Home delivery problem Woolies needs to fix

OPINION

TODAY was a big day. My first Woolworths delivery arrived bright and early this morning - puzzlingly, compete with a dozen new plastic bags and a kitchen bench covered with all the plastic that my fruit and veg came in.

I ordered 41 items, which cost me $152 (one of my smaller online shops for my growing family of five) and had selected the option to pay $1 for reusable bags, intrigued as to how my haul would arrive.

I was quite surprised to see how many bags there were, actually.

There were 12 bags in total, which seemed excessive as some bags had just a few small items in them, and were by no means packed to capacity.

In fact, I'm sure I had more bags than my bigger delivery last week - and interestingly, those bags were a lot smaller.

The new white bags are a much larger and sturdier than the old lightweight grey ones Woolies used to offer. The new ones boast they are made from at least 80 per cent recycled plastic.

That's great, but the point is, we don't need so many of them.

Woolies is delivering huge piles of plastic, despite the ban.
Woolies is delivering huge piles of plastic, despite the ban.

Woolies does have another option for people concerned about using too many bags - that is to have your groceries delivered to your kitchen bench directly.

But there are two big problems with this option.

First - you absolutely have to be home. This isn't the case with opting for the reusable bags.

Secondly - the alternate option is a lot more expensive than opting for the mounds of plastic I received. While I paid $1 for my pile of reusable bags, if I selected the crate to bench option I would be paying $3.50. Why? I already pay for home delivery. What's an extra few steps to my kitchen bench?

While I always reuse my plastic bags, the fact that I've got a huge pile of large, strong bags that might not fit my bin as well as the old type is frustrating.

And that wasn't the only plastic I received in my order.

My products were covered in useless plastic packaging.

It covered my daughter's kiwis. It wrapped my son's bruised bananas, and it encased our favourite crunchy red gala apples. It was holding a few loose zucchini. There was a plastic bag for six sad looking pears and another double-wrapped packet to hold three small avocados so firm I fear they will take a week to ripen. And they are all in, yep, you guessed it, another plastic bag.

Just some of the excess plastic after my shop.
Just some of the excess plastic after my shop.

Woolies withdrew thin, single-use plastic bags on Wednesday in the states where government bans were not already in place. That includes NSW, where I am. Coles and many IGA stores will follow suit on Sunday when the Victorian and Queensland governments enact bag bans, but unlike Woolies, Coles will not charge a bagless delivery fee.

Their customers will have the option of purchasing 15-cent reusable bags or having their groceries delivered in a crate for no extra charge (other than the standard delivery fee).
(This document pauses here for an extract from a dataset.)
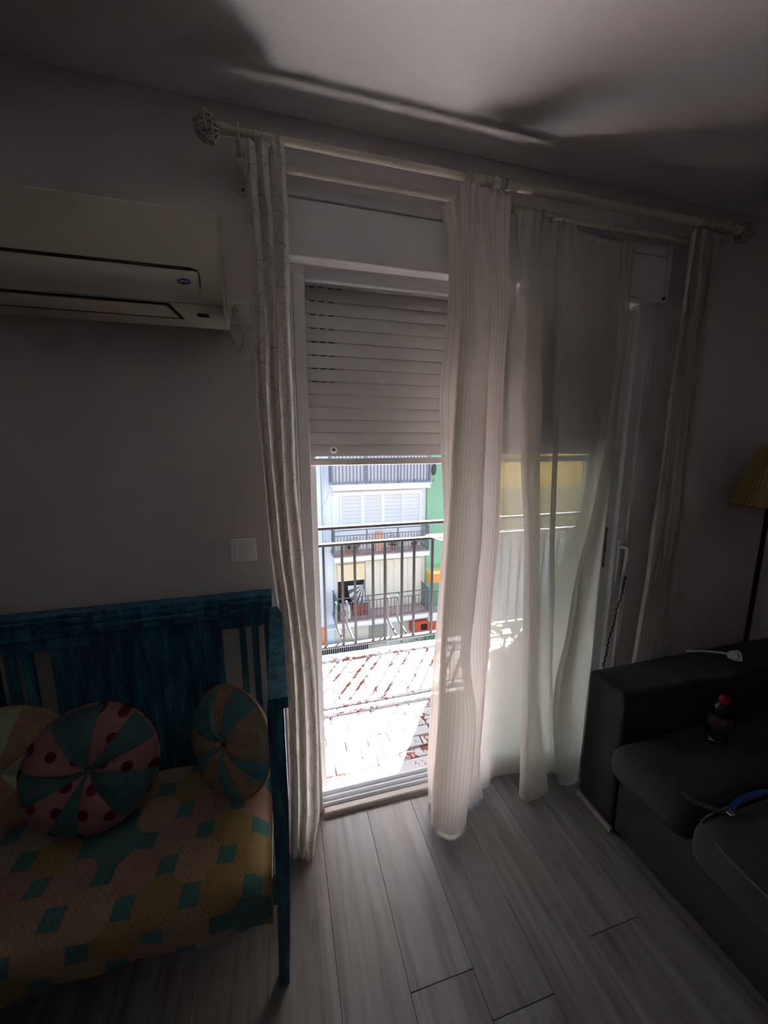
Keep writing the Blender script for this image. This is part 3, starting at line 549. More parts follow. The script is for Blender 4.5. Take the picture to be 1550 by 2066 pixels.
# louver below the panel
def U(t, d): return (-.1745+.0945*t-.30*d, 1.8655-.0300*t-.954*d)     # the slanting underside, d metres proud of it
def under(name, t0, t1, d, xr0, xr1, m, x0=AX0+.02, th=.003):
    (y0, z0), (y1, z1), (y2, z2), (y3, z3) = U(t0, d), U(t1, d), U(t1, d-th), U(t0, d-th)
    return MB().add([(x0, y0, z0), (x0, y1, z1), (x0, y2, z2), (x0, y3, z3), (xr0, y0, z0), (xr1, y1, z1), (xr1, y2, z2), (xr0, y3, z3)],
                    [(0, 1, 5, 4), (1, 2, 6, 5), (2, 3, 7, 6), (3, 0, 4, 7), (3, 2, 1, 0), (4, 5, 6, 7)]).build(name, m, ac)
under('underside_panel', 0, 1, .0015, AX1-.004, AX1-.002, M_cream, AX0+.004)
under('louver_recess', .03, .66, .0026, -.255, -.232, M_dark, AX0+.02, .002)
under('louver', .10, .56, .0062, -.263, -.245, M_cream, AX0+.02, .003)
under('display_window', .36, .50, .0028, -.168, -.1665, M_dark, -.196, .002)
MB().prism([(-.1, 2.02), (-.02, 2.02), (-.02, 1.88), (-.1, 1.88)], AX1-.0019, AX1+.003).build('side_cover', M_cream, ac)

# socket and cord of the air conditioner
so = thing('wall_socket', 'small wall socket with a plugged-in cord beside the air conditioner', 'socket', (-.10, 0, 1.91))
MB().box(-.136, -.066, -.009, -.0005, 1.872, 1.942, .003).build('cover_plate', M_pvc, so)
MB().lathe([(.021, 0), (.021, .004), (.0185, .004), (.0185, .001), (0, .001)], n=24, M=Matrix.Rotation(math.radians(90), 4, 'X'), c=(-.1, -.0092, 1.907), caps=False).build('socket_ring', M_pvc, so, smooth=True)
pc = tag(MB().tube([(-.1, -.040, 1.905), (-.096, -.044, 1.88), (-.088, -.034, 1.83), (-.094, -.026, 1.795), (-.104, -.024, 1.790), (-.118, -.024, 1.815), (-.134, -.03, 1.845), (-.140, -.04, 1.86)], .0036, 8, smooth=7).build('power_cord', mat('cord_cream', (.55, .52, .44), .5), smooth='all'), 'cream power cord looping under the air conditioner corner', 'cord')
MB().lathe([(0, 0), (.015, 0), (.017, .006), (.016, .022), (.009, .03), (0, .03)], n=16, M=Matrix.Rotation(math.radians(90), 4, 'X'), c=(-.1, -.0105, 1.905), caps=False).build('plug', mat('plug_pale', (.62, .58, .50), .5), pc, smooth=True)

# light switch
ls = thing('light_switch', 'square white light switch on the wall above the bench', 'light switch', (-.133, 0, 1.154))
MB().box(-.174, -.092, -.007, -.0005, 1.113, 1.195, .003).build('switch_frame', M_switch, ls)
MB().box(-.163, -.103, -.0095, -.0075, 1.124, 1.184, .001).build('rocker', M_switch, ls)
MB().box(-.1335, -.1315, -.0102, -.0096, 1.160, 1.170).build('pilot_window', M_white, ls)

# ---------------- turquoise wooden bench ----------------
bn = thing('wooden_bench', 'worn turquoise-painted wooden bench with a panelled and slatted back', 'bench', (-.95, -.25, 0))
BL, BR = -1.86, -.045
MB().box(BL, BR, -.078, -.022, .945, 1.018, .006).build('top_rail', M_bench, bn)
MB().box(BL+.01, BR-.004, -.088, -.079, .968, .982, .003).box(BL+.01, BR-.004, -.085, -.079, .992, 1.006, .003).build('rail_moulding', M_bench, bn)
MB().box(BL+.035, BR-.035, -.068, -.030, .905, .9445, .004).build('under_rail', M_bench, bn)
MB().box(BL+.035, BR-.035, -.068, -.030, .36, .42, .004).build('lower_rail', M_bench, bn)
for x in (BR-.034, BL):
    MB().box(x, x+.034, -.072, -.026, 0, .9445, .004).build('back_post', M_bench, bn)
def bslat(x0, x1, y0=-.058, y1=-.042): MB().box(x0, x1, y0, y1, .4205, .9045, .003).build('back_slat', M_bench, bn)
for c in (-.110, -.150): bslat(c-.010, c+.010)
MB().box(-.690, -.214, -.060, -.040, .4205, .9045, .003).build('back_panel', M_bench, bn)
for x0 in (-.245, -.688): MB().box(x0, x0+.030, -.0665, -.0605, .421, .904, .002).build('panel_batten', M_bench, bn)
for c in (-.752, -.795, -.838): bslat(c-.013, c+.013)
MB().box(-1.36, -.905, -.060, -.040, .4205, .9045, .003).build('back_panel', M_bench, bn)
for c in (-1.42, -1.46, -1.50): bslat(c-.013, c+.013)
MB().box(-1.80, -1.56, -.060, -.040, .4205, .9045, .003).build('back_panel', M_bench, bn)
def arm(xa, s):
    # flat arm sloping down to the front post
    a = MB(); pts = [(-.075, .972), (-.14, .958), (-.25, .935), (-.36, .915), (-.462, .900)]
    vs = []
    for k, (y, z) in enumerate(pts):
        w0, w1 = xa-.018, xa+.018+.003*k
        vs += [(w0, y, z), (w1, y, z), (w1, y, z-.03), (w0, y, z-.03)]
    fs = [[4*i+j, 4*i+(j+1) % 4, 4*(i+1)+(j+1) % 4, 4*(i+1)+j] for i in range(4) for j in range(4)]+[[3, 2, 1, 0], [16, 17, 18, 19]]
    a.add(vs, fs); a.build('armrest', M_bench, bn)
    p = MB()
    def ring_(x0, x1, y0, y1, z): return [(x0, y0, z), (x1, y0, z), (x1, y1, z), (x0, y1, z)]
    R = [ring_(xa-.021, xa+.019, -.462, -.425, .868), ring_(xa-.021, xa+.018, -.462, -.425, .6), ring_(xa-.025, xa+.009, -.46, -.425, .3), ring_(xa-.034, xa-.006, -.455, -.425, 0)]
    vs = sum(R, []); fs = [[4*i+j, 4*i+(j+1) % 4, 4*(i+1)+(j+1) % 4, 4*(i+1)+j] for i in range(3) for j in range(4)]+[[3, 2, 1, 0], [12, 13, 14, 15]]
    p.add(vs, fs); p.build('front_post', M_bench, bn)
arm(BR+.006, 1); arm(BL+.02, -1)
MB().box(BL+.055, BR-.016, -.458, -.428, .285, .345, .004).build('front_rail', M_bench, bn)
for x in (BL+.005, BR-.030): MB().box(x, x+.022, -.424, -.073, .290, .340, .003).build('side_rail', M_bench, bn)
MB().box(BL+.05, BR-.035, -.424, -.073, .315, .338, .002).build('seat_board', M_bench, bn)

# quilted seat cushion draped over the seat
q = MB(); NX, NY = 90, 34; quv = []
Q0, Q1 = -1.83, -.074
secp = catmull([Vector((y, z, 0)) for y, z in ((-.082, .345), (-.078, .42), (-.10, .452), (-.17, .452), (-.26, .440), (-.36, .434), (-.44, .430), (-.492, .410), (-.506, .370), (-.500, .330), (-.496, .295))], 4)
sl_ = [0]
for i in range(1, len(secp)): sl_.append(sl_[-1]+(secp[i]-secp[i-1]).length)
for i in range(NX+1):
    u = i/NX; x = Q0+(Q1-Q0)*u
    e = min(i, NX-i)/3.0; e = min(1, e)
    for j, s in enumerate(secp):
        y, z = s.x, s.y
        wv = .010*noise.noise(Vector((x*6, sl_[j]*7, 1)))+.004*noise.noise(Vector((x*22, sl_[j]*20, 2)))
        zz = z+wv
        if z > .4: zz -= (1-e)**2*.05
        if j >= len(secp)-8: y += wv*1.2; zz = z+.006*math.sin(x*9)
        if j == len(secp)-1: zz += .006*math.sin(x*31)
        q.v.append((x, y, zz)); quv.append((x, sl_[j]))
ns = len(secp)
for i in range(NX):
    for j in range(ns-1):
        a = i*ns+j; q.f.append((a, a+1, a+ns+1, a+ns))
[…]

The crate presents its own problems though.

Not only do I have to be home (which I can't always guarantee), but I have to put everything away immediately.

With three little kids running around, that's not always possible either.

So I selected the 'reusable bags option - for the first time anyway.

Was I happy? Not really. Actually, not even close. I still received a huge amount of bags and I don't feel it was any better for the environment. After all the hype and anticipation, I have a house full of plastic wrapping to get rid of and a huge bundle of plastic bags to store somewhere until the next time I have to use them.

It was a lot of plastic, no matter how you spin it.

Maybe their packing will get more efficient, so less bags are used next time. Maybe they should have a cardboard box option like Harris Farm deliveries has been doing for years.

Maybe I have to plan my life so I am home to collect a crate-to-bench delivery - but if you addj $3.50 to the $9 or $12 delivery fee, suddenly online shopping isn't so cost-effective either.

Maybe they just need to filter the less-plastic ethos into their other products, and not just focus on the bags.

Maybe we as consumers need to fight back, and say that banning bags is a good start, but hasn't gone far enough.

I don't know what the answer is - but looking at my plastic-covered kitchen bench, I know the problem is far from being solved.

When contacted by news.com.au Woolworths said they had been pleased by overall customer response to their bag ban so far.

"The move will see us take 3.2 billion single-use plastic bags out of the system each year for the benefit of the environment, wildlife and local communities," a spokesman said.

"For home delivery orders, customers can choose if they want groceries delivered in reusable plastic bags made of at least 80 percent recycled material or via our new crate to bench service.

"With the new crate to bench service, orders are packed directly into our delivery crates, and then unpacked on to a customer's bench by a delivery driver when they arrive.

"This service comes with additional costs because it takes more time for the driver to complete and the fee reflects this.

When asked if they would adopt cardboard boxes for home deliverioes instead of bags he said: "We looked at a number of options including cardboard but there are quite a few logistical challenges."

"We'll be keeping a close eye on the feedback from our online customers in the weeks and months ahead and will be working hard to ensure we're meeting their expectations."